Jika Anda jeli, maka Anda pasti memilih yang pertama. Toh sekalipun hiu bisa hidup di darat, hiu itu tidak akan bisa menyerang kita. Hiu tidak memiliki kaki.

Sekarang Anda bayangkan seekor gajah. Ya, gajah adalah hewan mamalia yang memiliki kekuatan berupa tubuh yang besar dan tenaga yang kuat. Namun gajah juga memiliki kelemahan, gajah tidak bisa melompat.

Menurut Anda, lebih baik mana, gajah yang memaksimalkan kekuatannya (menggunakan kekuatannya untuk mencari makan dan melindungi diri) atau yang menutupi kelemahannya (mampu melompat)?

Jika Anda jeli, Anda pasti memilih yang pertama. Toh gajah yang bisa melompat akan dimusnahkan manusia karena dianggap hewan pengganggu yang tidak berguna.

Dari contoh-contoh tersebut, dapat disimpulkan bahwa siapapun yang berfokus pada kelemahannnya, sulit berkembang.

Albert Enstein, seorang fisikawan jenius asal Jerman. Ia dianugerahi kelebihan berupa kemampuan logika sains yang luar biasa. Tetapi ia juga punya kelemahan, Enstein tidak pernah memahami seni. Bahkan waktu sekolah, ia sering mendapatkan nilai 0 pada pelajaran seni.

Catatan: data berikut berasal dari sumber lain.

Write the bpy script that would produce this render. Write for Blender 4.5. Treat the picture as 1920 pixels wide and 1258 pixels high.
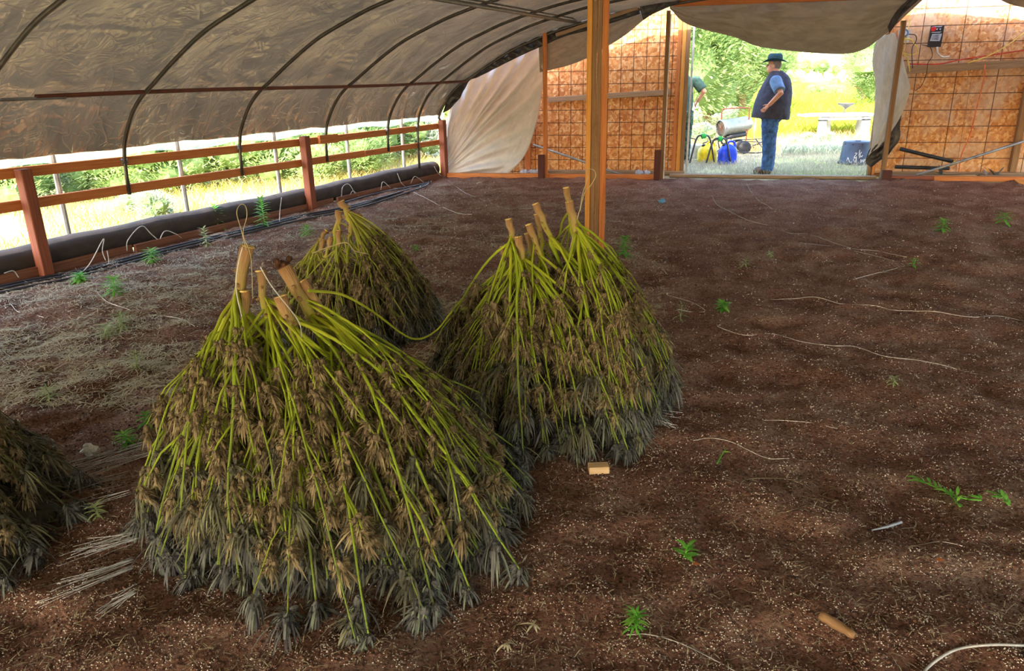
import bpy, bmesh, math, random
import numpy as np
from mathutils import Vector, Matrix, noise, Euler
random.seed(7); np.random.seed(7)
for o in list(bpy.data.objects): bpy.data.objects.remove(o)
SC = bpy.context.scene; COL = SC.collection
R = math.radians; U = random.uniform
# ------------------------------------------------------------- camera
F, TH, RO, CH = 1420.0, R(19.0), 0.020, 1.6
cd = bpy.data.cameras.new('camera'); cam = bpy.data.objects.new('camera', cd); COL.objects.link(cam)
cd.sensor_width = 36; cd.lens = F / 1920 * 36; cd.clip_start = .05; cd.clip_end = 900
cam.matrix_world = Matrix.Translation((0, 0, CH)) @ Matrix.Rotation(math.pi/2 - TH, 4, 'X') @ Matrix.Rotation(-RO, 4, 'Z')
SC.camera = cam
# ------------------------------------------------------------- world, sun, exposure
W = bpy.data.worlds.new('sky'); SC.world = W; W.use_nodes = True
nt = W.node_tree; sk = nt.nodes.new('ShaderNodeTexSky'); sk.sky_type = 'NISHITA'
SUN_EL, SUN_AZ = R(34), R(27)          # azimuth of travel, from +Y towards +X
sk.sun_disc = False; sk.sun_elevation = SUN_EL; sk.sun_rotation = SUN_AZ + math.pi
sk.air_density = 1.2; sk.dust_density = 2.2; sk.ozone_density = 1.0
nt.links.new(sk.outputs[0], nt.nodes['Background'].inputs[0]); nt.nodes['Background'].inputs[1].default_value = 0.55
sd = bpy.data.lights.new('sun', 'SUN'); sun = bpy.data.objects.new('sun', sd); COL.objects.link(sun)
sd.energy = 5.6; sd.angle = R(.6); sd.color = (1, .93, .82)
tr = Vector((math.sin(SUN_AZ)*math.cos(SUN_EL), math.cos(SUN_AZ)*math.cos(SUN_EL), -math.sin(SUN_EL)))
sun.rotation_euler = tr.to_track_quat('-Z', 'Y').to_euler(); sun.location = (-20, -30, 25)
SC.view_settings.view_transform = 'Standard'; SC.view_settings.look = 'None'
SC.view_settings.exposure = 1.36; SC.view_settings.gamma = 1; SC.view_settings.use_curve_mapping = False
# ------------------------------------------------------------- photograph coordinates to places
def ray(px, py):
    x = px-960; y = -(py-629); c, s = math.cos(RO), math.sin(RO)
    a, b = c*x+s*y, -s*x+c*y; ct, st = math.cos(TH), math.sin(TH)
    return Vector((a, F*ct+b*st, -F*st+b*ct))
O = Vector((0, 0, CH))
def G(px, py, z=0.0): r = ray(px, py); return O + r*((z-CH)/r.z)
def YD(px, py, y): r = ray(px, py); return O + r*(y/r.y)
A0 = G(80, 515); C0 = G(832, 332)
wv = (C0-A0).normalized(); uv = Vector((wv.y, -wv.x, 0))       # along the left side, and inward
ev = Vector((math.sin(R(102.04)), math.cos(R(102.04)), 0)); mv = Vector((-ev.y, ev.x, 0))   # along the end, and outward
def LW(s, d, z): return A0 + wv*s + uv*d + Vector((0, 0, z))
def EW(s, d, z): return C0 + ev*s + mv*d + Vector((0, 0, z))
def LP(px, py, d=0):       # photo point on a plane parallel to the left side
    p0 = LW(0, d, 0); r = ray(px, py); return O + r*((p0-O).dot(uv)/r.dot(uv))
def EP(px, py, d=0):
    p0 = EW(0, d, 0); r = ray(px, py); return O + r*((p0-O).dot(mv)/r.dot(mv))
def esz(px, py, d=0): p = EP(px, py, d); return (p-C0).dot(ev), p.z
def gz(x, y):
    if not (-7 < x < 12 and .3 < y < 13.6): return 0
    v = noise.noise(Vector((x*1.1, y*1.1, 0)))*.028 + noise.noise(Vector((x*3.1, y*3.3, 3)))*.034 + noise.noise(Vector((x*7.5, y*7.5, 7)))*.022 + noise.noise(Vector((x*17, y*17, 2)))*.010
    return v
def GG(px, py, up=0):
    p = G(px, py)
    for _ in range(3): p = G(px, py, gz(p.x, p.y)+up)
    return p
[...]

Sekarang silakan Anda bayangkan, apa yang akan terjadi jika Enstein berfokus menutupi kelemahannya? Ya, ia tidak akan pernah mendapat gelar sebagai ilmuan sains terjenius sepanjang sejarah.

Lihat, orang-orang  hebat pun lahir karena mereka tidak berfokus pada kelemahan mereka.

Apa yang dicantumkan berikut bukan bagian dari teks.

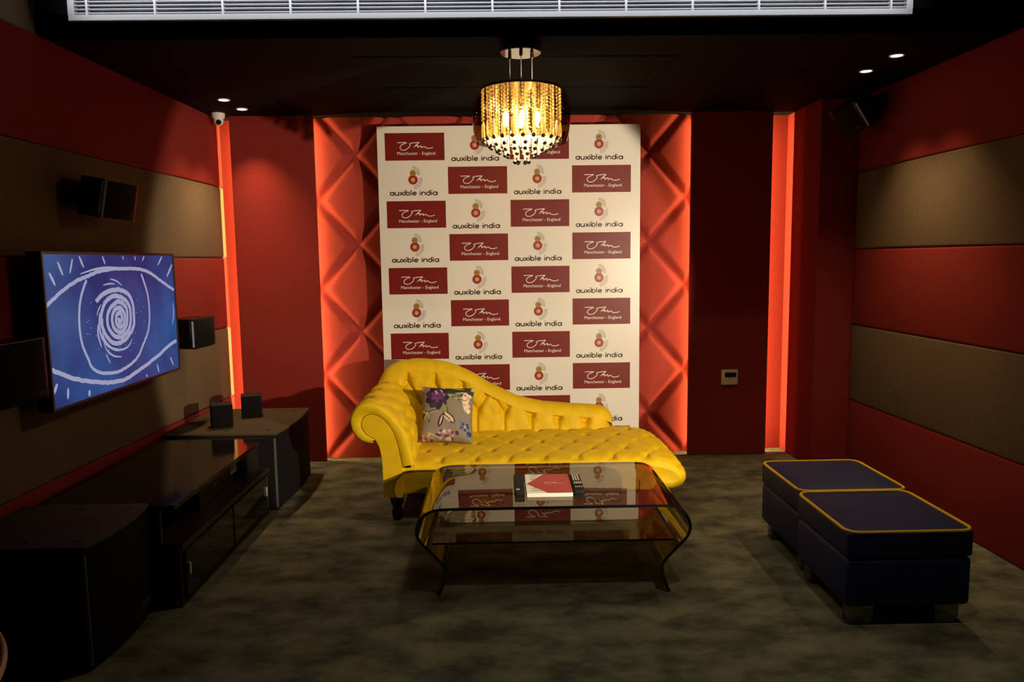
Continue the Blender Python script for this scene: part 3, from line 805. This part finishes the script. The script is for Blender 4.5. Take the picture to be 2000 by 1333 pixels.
# ------------------------------------------------------------------ television
tv = thing('television', 'flat television on the left wall showing a blue drawing of an eye', 'television', (-2.0, 3.875, .87))
Y0, Y1, Z0, Z1, XT = 3.236, 4.512, .868, 1.550, -1.972
obj('housing', MB().box((-2.035, Y0-.012, Z0-.012), (-1.985, Y1+.012, Z1+.012), bev=.004), BLACKM, tv)
fr = MB(); bz = .012
fr.box((-1.990, Y0-bz, Z1), (XT+.006, Y1+bz, Z1+bz)).box((-1.990, Y0-bz, Z0-bz), (XT+.006, Y1+bz, Z0)).box((-1.990, Y0-bz, Z0), (XT+.006, Y0, Z1)).box((-1.990, Y1, Z0), (XT+.006, Y1+bz, Z1))
obj('bezel', fr, mat('bronze_bezel', (.10, .075, .05), .3, metal=.6), tv)
sb = MB().box((-1.985, Y0, Z0), (XT, Y1, Z1), 0)
STROKES = [
  ([(3.235,1.321),(3.332,1.37),(3.446,1.416),(3.565,1.445),(3.69,1.468),(3.851,1.479),(4.024,1.479),(4.163,1.465),(4.274,1.432),(4.391,1.385),(4.509,1.344)],.0184),
  ([(3.52,1.459),(3.629,1.477),(3.744,1.487),(3.879,1.486)],.0071),
  ([(3.236,1.046),(3.325,1.009),(3.441,.968),(3.591,.932),(3.743,.906),(3.883,.903),(4.039,.931),(4.208,.966),(4.392,1.016),(4.5,1.036)],.0213),
  ([(3.568,1.428),(3.525,1.374),(3.493,1.304),(3.48,1.214),(3.492,1.128),(3.534,1.05),(3.564,1.005),(3.647,.969),(3.777,.952),(3.892,.964),(4.001,.994),(4.09,1.067),(4.158,1.145),(4.18,1.244),(4.169,1.338),(4.132,1.416),(4.112,1.447)],.0165),
  ([(3.279,1.469),(3.317,1.411)],.0113),([(3.347,1.517),(3.381,1.455)],.0099),([(3.465,1.53),(3.436,1.463)],.0085),([(3.52,1.543),(3.553,1.489)],.0099),
  ([(3.726,1.544),(3.747,1.503)],.0085),([(3.923,1.545),(3.931,1.527)],.0071),([(4.056,1.545),(4.056,1.522)],.0071),([(4.161,1.546),(4.135,1.519)],.0071),
  ([(4.378,1.545),(4.318,1.495)],.0085),([(4.505,1.497),(4.424,1.425)],.0113),([(4.485,1.266),(4.484,1.199),(4.457,1.138)],.0071),
  ([(3.274,.977),(3.240,.935)],.0128),([(3.352,.944),(3.344,.895)],.0113),([(3.523,.904),(3.518,.875)],.0128),([(4.228,.931),(4.247,.88)],.0085),([(4.401,.948),(4.44,.893)],.0085),([(4.097,.892),(4.103,.875)],.0085),
  ([(3.639,1.322),(3.7,1.353),(3.781,1.37),(3.877,1.369),(3.96,1.34),(3.997,1.287),(4.0,1.227),(3.988,1.168),(3.913,1.116),(3.825,1.097),(3.758,1.111),(3.704,1.152),(3.674,1.21),(3.681,1.265),(3.727,1.317),(3.804,1.341),(3.886,1.329),(3.952,1.289),(3.966,1.229),(3.942,1.165),(3.857,1.126),(3.777,1.145),(3.731,1.198),(3.738,1.254),(3.784,1.292),(3.855,1.31),(3.921,1.277),(3.929,1.225),(3.907,1.175),(3.847,1.152),(3.788,1.179),(3.775,1.23),(3.808,1.27),(3.864,1.277),(3.902,1.242),(3.888,1.192),(3.843,1.178),(3.812,1.205),(3.825,1.244),(3.861,1.252),(3.874,1.222),(3.847,1.202),(3.839,1.225)],.0235),
  ([(3.642,1.213),(3.635,1.159),(3.658,1.095)],.0099),([(3.69,1.236),(3.679,1.155),(3.717,1.102),(3.793,1.065),(3.906,1.065),(3.963,1.103)],.0085),
  ([(3.68,1.113),(3.712,1.068),(3.775,1.035),(3.843,1.024)],.0071),([(3.691,1.056),(3.73,1.005)],.0057),([(3.713,1.4),(3.773,1.405),(3.826,1.402)],.0057),([(3.783,1.429),(3.842,1.417),(3.895,1.393)],.0057),
  ([(3.636,1.254),(3.652,1.28),(3.681,1.306)],.0057),([(3.662,1.266),(3.654,1.226),(3.656,1.171),(3.681,1.127),(3.735,1.086),(3.821,1.065)],.0113)]
rs = random.Random(5)
for pts, wd in STROKES:
    p = smooth_path(pts, 8); long_ = wd > .0135
    if not long_: wd *= 1.5
    if long_: p = [(a, b+rs.uniform(-.0022, .0022)) for a, b in p]
    sb.ribbon(p, wd, lambda u, v: (XT+.0006, u, v), 1, taper=not long_)
for k in range(34):
    a = rs.uniform(0, 6.28); r_ = rs.uniform(.19, .30); sb.disc((3.83+r_*1.0*math.cos(a), 1.21+r_*.62*math.sin(a)), .0042, lambda u, v: (XT+.0006, u, v), 1, 8, .0025)
obj('screen', sb, [SCRB, SCRW], tv, fixn=False)
obj('wall_mount', MB().box((-2.095, 3.70, 1.05), (-2.035, 4.05, 1.40)), BLACKM, tv)

# ------------------------------------------------------------------ wall loudspeakers
def wall_speaker(loc, rot, label, h=.185, reach=.09):
    s = thing('wall_loudspeaker', label, 'loudspeaker', loc, rot, 'wall loudspeakers')
    hz = h/2
    fn = lambda u, v, t: (u, v, t)
    obj('cabinet', MB().prism([(-.095, -.112), (.047, -.165), (.050, -.143), (.050, .143), (.047, .165), (-.095, .112)], fn, -hz, hz, bev=.002), BLACKG, s, smooth=True, local=True)
    front = [(.074-.022*(y_/.143)**2, y_) for y_ in [-.143+.286*k/12 for k in range(13)]]
    obj('grille', MB().prism([(.046, -.143)]+front+[(.046, .143)], fn, -hz+.004, hz-.004, bev=.003), GRILLE, s, smooth=True, local=True)
    for sg in (-1, 1):
        obj('trim_strip', MB().prism([(.031, sg*.1550), (.031, sg*.1600), (.043, sg*.1645), (.043, sg*.1595)], fn, -hz+.012, hz-.012), SILVER, s, local=True)
    lg = MB(); signature(lg, lambda u, v: (.0752-.022*((.060+u*.07)/.143)**2, .060+u*.07, -hz+.022+v*.07), .005)
    obj('signature_mark', lg, GOLD, s, local=True, fixn=False)
    br = MB().box((-.105, -.03, -.03), (-.090, .03, .03), bev=.004).tube([(-.10, 0, 0), (-.075-reach*.6, 0, .0)], .018, 10)
    br.box((-.075-reach*.6-.012, -.045, -.045), (-.075-reach*.6, .045, .045), bev=.004)
    obj('wall_bracket', br, BLACKM, s, smooth=True, local=True)
    obj('tweeter_screw', MB().lathe([(.005, -.001), (.005, .001)], n=12), BLACKM, s, local=True).matrix_local = Matrix.Translation((-.03, -.1370, 0)) @ Matrix.Rotation(PI/2, 4, 'X')
    return s
wall_speaker((-1.925, 3.755, 1.823), (0, math.radians(11), 0), 'tilted black loudspeaker on the left wall above the television', reach=.11)
wall_speaker((-1.930, 4.72, 1.065), (0, 0, 0), 'small black wall loudspeaker just right of the television', reach=.09)
wall_speaker((-1.930, 2.90, 1.082), (0, 0, 0), 'black wall loudspeaker at the left edge, just left of the television', h=.25, reach=.11)
wall_speaker((2.258, 4.745, 2.372), (0, math.radians(33), PI), 'sharply tilted black loudspeaker high on the right wall by the corner pier', reach=.125)

# ------------------------------------------------------------------ media bench
mbn = thing('media_bench', 'long low glossy dark media bench under the television', 'cabinet', (-1.72, 3.73, 0))
Yb0, Yb1 = 3.115, 4.345
obj('top', MB().box((-2.045, Yb0, .440), (-1.418, Yb1, .462), bev=.002), BENCHT, mbn)
up = MB().box((-2.04, Yb0+.01, .285), (-2.02, Yb1-.01, .440)).box((-2.02, Yb0+.01, .285), (-1.49, Yb0+.03, .440)).box((-2.02, 4.145, .285), (-1.46, Yb1-.005, .440)).box((-2.02, 3.545, .285), (-1.49, 3.563, .440))
obj('upper_shelf', up, ESPR, mbn)
lo = MB().box((-2.04, Yb0, .262), (-1.395, Yb1, .285)).box((-2.04, Yb0, 0), (-1.41, Yb1, .262))
obj('lower_case', lo, ESPR, mbn)
for y0, y1, hy in ((Yb0+.03, 3.715, Yb0+.045), (3.735, Yb1-.02, Yb1-.10)):
    d = obj('door', MB().box((-1.412, y0, .03), (-1.396, y1, .245), bev=.002), DGLASS, mbn)
    obj('handle', MB().box((-1.396, hy, .130), (-1.386, hy+.012, .185), bev=.002), SILVER, d)
rc = thing('receiver', 'black audio receiver with white markings in the media bench shelf', 'audio receiver', (-1.66, 3.85, .286))
obj('case', MB().box((-1.86, 3.585, .2855), (-1.515, 4.125, .415), bev=.004), BLACKM, rc)
obj('front_panel', MB().box((-1.515, 3.585, .287), (-1.503, 4.125, .414), bev=.002), BLACKG, rc)
mk = MB()
for (a, b, c_, d_) in [(.30, .78, .42, .81), (.10, .74, .14, .77), (.32, .45, .35, .50), (.37, .46, .40, .50), (.42, .47, .46, .51), (.12, .16, .15, .20), (.28, .24, .30, .30)]:
    mk.rect(3.585+.54*a, .287+.127*b, 3.585+.54*c_, .287+.127*d_, lambda u, v: (-1.5022, u, v))
obj('markings', mk, GREYMARK, rc, fixn=False)
obj('label_sticker', MB().rect(4.0, .335, 4.10, .385, lambda u, v: (-1.5022, u, v)), KEYW, rc, fixn=False)

# ------------------------------------------------------------------ subwoofers
def subwoofer(x0, x1, y0, y1, h, label):
    s = thing('subwoofer', label, 'subwoofer', ((x0+x1)/2, (y0+y1)/2, 0), group='floor subwoofers')
    obj('cabinet', MB().box((x0, y0, .0), (x1-.03, y1, h-.012), bev=.004), BLACKM, s)
    w_ = y1-y0
    bulge = [(x1-.028+.026*(1-(2*k/16-1)**2), y0+.012+(w_-.024)*k/16) for k in range(17)]
    obj('grille', MB().prism([(x1-.035, y0+.012)]+bulge+[(x1-.035, y1-.012)], lambda u, v, t: (u, v, t), .012, h-.014, bev=.003), GRILLE, s, smooth=True)
    lidb = [(x1-.022+.028*(1-(2*k/16-1)**2), y0-.004+(w_+.008)*k/16) for k in range(17)]
    obj('top_board', MB().prism([(x0, y0-.004)]+lidb+[(x0, y1+.004)], lambda u, v, t: (u, v, t), h-.012, h, bev=.002), SUBTOP, s, smooth=True)
    obj('trim_strip', MB().box((x1-.040, y0-.004, .02), (x1-.026, y0+.002, h-.03)), mat('dim_silver', (.20, .20, .19), .4, metal=.5), s)
    lg = MB(); signature(lg, lambda u, v: (x1+.0005-.026*(2*(.70+u*.12/w_)-1)**2, y0+w_*.70+u*.12, .07+v*.12), .008)
    obj('signature_mark', lg, GOLD, s, fixn=False)
    for fx, fy in ((.5, .12), (.5, .88), (.86, .12), (.86, .88)):
        obj('screw_cap', MB().lathe([(.012, 0), (.012, .0015)], (x0+(x1-x0)*fx, y0+w_*fy, h), 14), BLACKM, s)
    return s
subwoofer(-2.05, -1.500, 2.615, 3.100, .478, 'large black subwoofer on the carpet at the near left corner')
subwoofer(-2.035, -1.335, 4.375, 5.150, .478, 'large subwoofer with brown top holding two small speakers, far left')

# ------------------------------------------------------------------ two small cube speakers on the far subwoofer
def cube_speaker(loc, rz, label):
    s = thing('cube_speaker', label, 'loudspeaker', loc, (0, 0, rz), 'small cube speakers')
    obj('cabinet', MB().box((-.065, -.035, .004), (.065, .075, .150), bev=.010, seg=3), BLACKM, s, smooth=True, local=True)
    obj('grille', MB().box((-.060, -.043, .010), (.060, -.034, .145), bev=.004), GRILLE, s, smooth=True, local=True)
    obj('rubber_feet', MB().lathe([(.008, 0), (.008, .006)], (-.05, -.02, 0), 10).lathe([(.008, 0), (.008, .006)], (.05, -.02, 0), 10).lathe([(.008, 0), (.008, .006)], (-.05, .06, 0), 10).lathe([(.008, 0), (.008, .006)], (.05, .06, 0), 10), BLACKM, s, local=True)
    return s
cube_speaker((-1.752, 4.575, .478), math.radians(24), 'nearer small black cube speaker on the brown-topped subwoofer, left of its twin')
cube_speaker((-1.665, 4.875, .478), math.radians(20), 'farther small black cube speaker on the subwoofer, nearer the red panel')

# ------------------------------------------------------------------ control pad
cp = thing('control_pad', 'small cream wall control pad with dark display on the right red panel', 'wall control', (1.72, SL, .60))
obj('case', MB().box((1.660, SL-.020, .540), (1.782, SL, .657), bev=.004), CREAM, cp, smooth=True)
obj('display', MB().box((1.682, SL-.0215, .600), (1.768, SL-.0195, .635)), LCD, cp)
obj('flap', MB().box((1.676, SL-.0225, .546), (1.770, SL-.0195, .592), bev=.001), CREAM, cp)
obj('flap_notch', MB().box((1.715, SL-.0235, .586), (1.735, SL-.0222, .589)), BTXT, cp)
obj('markings', MB().box((1.738, SL-.0210, .640), (1.746, SL-.0196, .643)).box((1.750, SL-.0210, .640), (1.766, SL-.0196, .643)), PAPER, cp)

# ------------------------------------------------------------------ round table at the near left edge
rt = thing('round_table', 'round red table top with cream rim at the lower left corner', 'table', (-1.394, 1.115, 0))
obj('tabletop', MB().lathe([(.001, .734), (.491, .734), (.491, .752), (.001, .752)], n=96, cap=False), STAINRED, rt, smooth=30, local=True)
obj('rim', MB().lathe([(.489, .734), (.496, .735), (.500, .743), (.498, .750), (.495, .753), (.491, .753)], n=96, cap=False), RIMC, rt, smooth=True, local=True)
obj('pedestal', MB().lathe([(.22, 0), (.22, .012), (.05, .03), (.035, .08), (.035, .70), (.12, .734)], n=32), CHROME, rt, smooth=True, local=True)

So, bagi Anda yang sudah memahami kekurangan dan kelebihan Anda, belajarlah untuk mengatur fokus Anda. Anda tidak perlu bersusah payah untuk menghilangkan kelemahan Anda. Yang Anda perlukan adalah menyiasati kelemahan Anda, sembari terus berfokus pada kelebihan Anda.


Jadi apakah Anda sudah mengatur fokus Anda dengan baik? Think Again.